Foremost among these concerns is whether or not electronically-stored documents are admissible in court. This tends to be a source of frustration for advocates of the paperless office. It has been established for almost two decades in the UK that scanned documents carry evidential weight, but many legal professionals are still slow off the mark to acknowledge the fact and adopt digital methodologies. However, according to a number of early adopters interviewed by The Lawyer, the paperless courtroom might be a very real proposition in a few years’ time, bringing with it a raft of benefits to the legal services sector.

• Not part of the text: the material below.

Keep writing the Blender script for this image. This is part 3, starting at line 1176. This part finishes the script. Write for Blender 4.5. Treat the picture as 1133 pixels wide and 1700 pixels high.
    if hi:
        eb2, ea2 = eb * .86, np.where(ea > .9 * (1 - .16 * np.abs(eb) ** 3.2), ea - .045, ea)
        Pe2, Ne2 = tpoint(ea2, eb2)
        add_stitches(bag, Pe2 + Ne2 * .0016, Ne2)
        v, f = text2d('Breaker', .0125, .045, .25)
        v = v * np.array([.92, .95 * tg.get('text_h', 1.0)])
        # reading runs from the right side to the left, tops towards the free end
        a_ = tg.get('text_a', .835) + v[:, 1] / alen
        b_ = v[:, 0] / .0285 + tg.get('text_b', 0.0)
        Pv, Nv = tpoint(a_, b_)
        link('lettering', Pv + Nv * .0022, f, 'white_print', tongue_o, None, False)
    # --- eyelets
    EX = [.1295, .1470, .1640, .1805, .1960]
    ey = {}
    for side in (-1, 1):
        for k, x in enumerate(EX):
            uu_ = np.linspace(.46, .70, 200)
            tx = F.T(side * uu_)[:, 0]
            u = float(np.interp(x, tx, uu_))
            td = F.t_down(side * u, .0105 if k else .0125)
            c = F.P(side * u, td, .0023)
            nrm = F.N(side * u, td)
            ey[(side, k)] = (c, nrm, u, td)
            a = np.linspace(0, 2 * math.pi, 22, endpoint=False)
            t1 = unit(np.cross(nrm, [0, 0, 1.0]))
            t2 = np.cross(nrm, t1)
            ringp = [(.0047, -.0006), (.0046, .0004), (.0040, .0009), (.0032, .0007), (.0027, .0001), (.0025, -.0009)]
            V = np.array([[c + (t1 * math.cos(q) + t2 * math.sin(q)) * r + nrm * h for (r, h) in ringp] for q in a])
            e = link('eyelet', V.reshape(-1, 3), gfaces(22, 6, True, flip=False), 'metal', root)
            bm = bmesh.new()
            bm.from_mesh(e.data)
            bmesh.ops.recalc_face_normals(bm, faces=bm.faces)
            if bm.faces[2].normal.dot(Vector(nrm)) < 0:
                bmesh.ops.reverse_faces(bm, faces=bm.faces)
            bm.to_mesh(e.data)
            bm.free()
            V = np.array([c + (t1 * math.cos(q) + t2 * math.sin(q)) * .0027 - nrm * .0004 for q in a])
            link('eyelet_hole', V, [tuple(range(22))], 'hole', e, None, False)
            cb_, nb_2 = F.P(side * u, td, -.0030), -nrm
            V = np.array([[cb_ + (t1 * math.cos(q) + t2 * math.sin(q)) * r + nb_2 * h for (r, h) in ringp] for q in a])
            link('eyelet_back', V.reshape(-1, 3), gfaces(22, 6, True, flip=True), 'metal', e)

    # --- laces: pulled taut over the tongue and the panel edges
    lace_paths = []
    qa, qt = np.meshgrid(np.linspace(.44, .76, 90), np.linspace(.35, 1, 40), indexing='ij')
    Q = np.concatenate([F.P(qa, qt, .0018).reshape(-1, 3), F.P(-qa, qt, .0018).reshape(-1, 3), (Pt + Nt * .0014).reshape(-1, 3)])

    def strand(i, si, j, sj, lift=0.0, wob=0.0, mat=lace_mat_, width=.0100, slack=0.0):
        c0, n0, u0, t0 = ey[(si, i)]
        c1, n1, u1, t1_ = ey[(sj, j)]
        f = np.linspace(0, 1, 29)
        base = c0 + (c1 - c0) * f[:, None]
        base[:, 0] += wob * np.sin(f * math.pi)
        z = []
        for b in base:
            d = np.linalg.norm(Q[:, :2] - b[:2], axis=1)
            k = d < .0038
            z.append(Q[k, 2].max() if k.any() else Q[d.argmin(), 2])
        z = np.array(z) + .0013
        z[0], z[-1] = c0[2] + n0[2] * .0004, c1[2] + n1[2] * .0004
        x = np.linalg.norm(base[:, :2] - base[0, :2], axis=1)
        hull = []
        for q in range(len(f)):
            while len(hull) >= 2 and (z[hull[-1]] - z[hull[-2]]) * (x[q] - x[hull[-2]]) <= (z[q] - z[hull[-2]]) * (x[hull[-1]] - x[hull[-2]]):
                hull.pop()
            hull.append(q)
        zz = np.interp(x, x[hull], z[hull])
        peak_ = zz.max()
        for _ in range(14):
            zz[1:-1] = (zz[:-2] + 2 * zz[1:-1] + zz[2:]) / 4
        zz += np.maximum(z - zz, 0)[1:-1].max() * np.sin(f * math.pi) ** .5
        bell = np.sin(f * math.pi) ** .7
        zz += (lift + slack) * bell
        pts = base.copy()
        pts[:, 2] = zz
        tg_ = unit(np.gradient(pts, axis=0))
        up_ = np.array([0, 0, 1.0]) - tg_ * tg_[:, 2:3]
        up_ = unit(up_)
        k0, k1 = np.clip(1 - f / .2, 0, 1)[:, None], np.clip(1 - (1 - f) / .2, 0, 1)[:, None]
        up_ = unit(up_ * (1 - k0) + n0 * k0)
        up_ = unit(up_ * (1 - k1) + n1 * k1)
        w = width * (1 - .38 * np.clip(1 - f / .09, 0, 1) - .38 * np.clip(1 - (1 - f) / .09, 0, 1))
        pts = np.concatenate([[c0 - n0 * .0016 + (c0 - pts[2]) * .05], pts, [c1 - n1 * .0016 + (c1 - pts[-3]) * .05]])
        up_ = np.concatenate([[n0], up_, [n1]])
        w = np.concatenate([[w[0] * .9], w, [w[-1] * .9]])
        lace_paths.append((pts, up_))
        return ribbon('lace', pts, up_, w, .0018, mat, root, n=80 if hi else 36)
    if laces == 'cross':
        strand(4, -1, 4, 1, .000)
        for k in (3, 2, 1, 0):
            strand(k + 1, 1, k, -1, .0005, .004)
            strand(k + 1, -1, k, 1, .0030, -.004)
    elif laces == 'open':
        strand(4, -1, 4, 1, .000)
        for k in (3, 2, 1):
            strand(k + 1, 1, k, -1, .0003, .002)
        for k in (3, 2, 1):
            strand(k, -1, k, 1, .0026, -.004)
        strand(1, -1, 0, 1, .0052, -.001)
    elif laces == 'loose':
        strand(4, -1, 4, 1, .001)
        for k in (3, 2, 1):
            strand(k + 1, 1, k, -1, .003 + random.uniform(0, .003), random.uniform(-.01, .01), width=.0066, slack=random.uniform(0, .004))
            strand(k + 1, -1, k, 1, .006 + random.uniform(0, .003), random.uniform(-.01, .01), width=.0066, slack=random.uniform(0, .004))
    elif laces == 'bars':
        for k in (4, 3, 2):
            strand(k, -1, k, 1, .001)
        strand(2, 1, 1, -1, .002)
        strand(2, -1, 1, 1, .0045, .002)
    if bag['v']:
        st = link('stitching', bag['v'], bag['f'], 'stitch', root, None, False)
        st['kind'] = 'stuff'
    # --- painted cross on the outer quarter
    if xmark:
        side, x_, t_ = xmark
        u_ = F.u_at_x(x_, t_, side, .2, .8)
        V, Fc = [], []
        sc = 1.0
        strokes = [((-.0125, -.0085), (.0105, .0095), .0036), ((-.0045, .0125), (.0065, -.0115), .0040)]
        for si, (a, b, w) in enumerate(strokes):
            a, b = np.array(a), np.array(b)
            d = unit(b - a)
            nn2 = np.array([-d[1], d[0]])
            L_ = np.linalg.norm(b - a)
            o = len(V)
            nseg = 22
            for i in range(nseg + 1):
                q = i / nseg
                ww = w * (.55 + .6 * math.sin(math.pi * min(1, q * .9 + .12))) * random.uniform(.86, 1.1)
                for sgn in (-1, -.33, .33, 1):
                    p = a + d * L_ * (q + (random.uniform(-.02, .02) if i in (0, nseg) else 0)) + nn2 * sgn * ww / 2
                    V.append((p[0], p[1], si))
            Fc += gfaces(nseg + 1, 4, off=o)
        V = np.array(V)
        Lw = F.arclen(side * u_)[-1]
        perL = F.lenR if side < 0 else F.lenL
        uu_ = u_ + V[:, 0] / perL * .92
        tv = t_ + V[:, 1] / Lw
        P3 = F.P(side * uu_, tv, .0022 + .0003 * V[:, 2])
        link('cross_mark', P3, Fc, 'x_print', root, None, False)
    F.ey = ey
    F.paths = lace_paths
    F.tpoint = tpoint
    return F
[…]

John Reynolds, a partner at White & Case, told the publication that technology in general has led to an “explosion of information” i.e. the body of evidence used in each case has grown exponentially; incorporating emails, voice data and so on, making electronic document management practically a necessity. Mr Reynolds said: “Statements and court documents are getting much longer. Without technology the task of managing this information and presenting it to prepare for trial effectively would be impossible. It would take longer and cost more. And something might be missed. “Once you’ve used [a paperless system], you never want to do a trial without it.”

Andrew Moran QC, a barrister with Stone Chambers, made similar observations. He gave an example of a case where the hard copies of the documents used “filled several rooms in the court building”. Carrying scanned versions around on a laptop, however, presented no problems.

The benefits of going paperless can be profoundly felt in almost any sector – even legal services, should firms come round to the viewpoint that scanned documents have the requisite authenticity and integrity to hold up in court.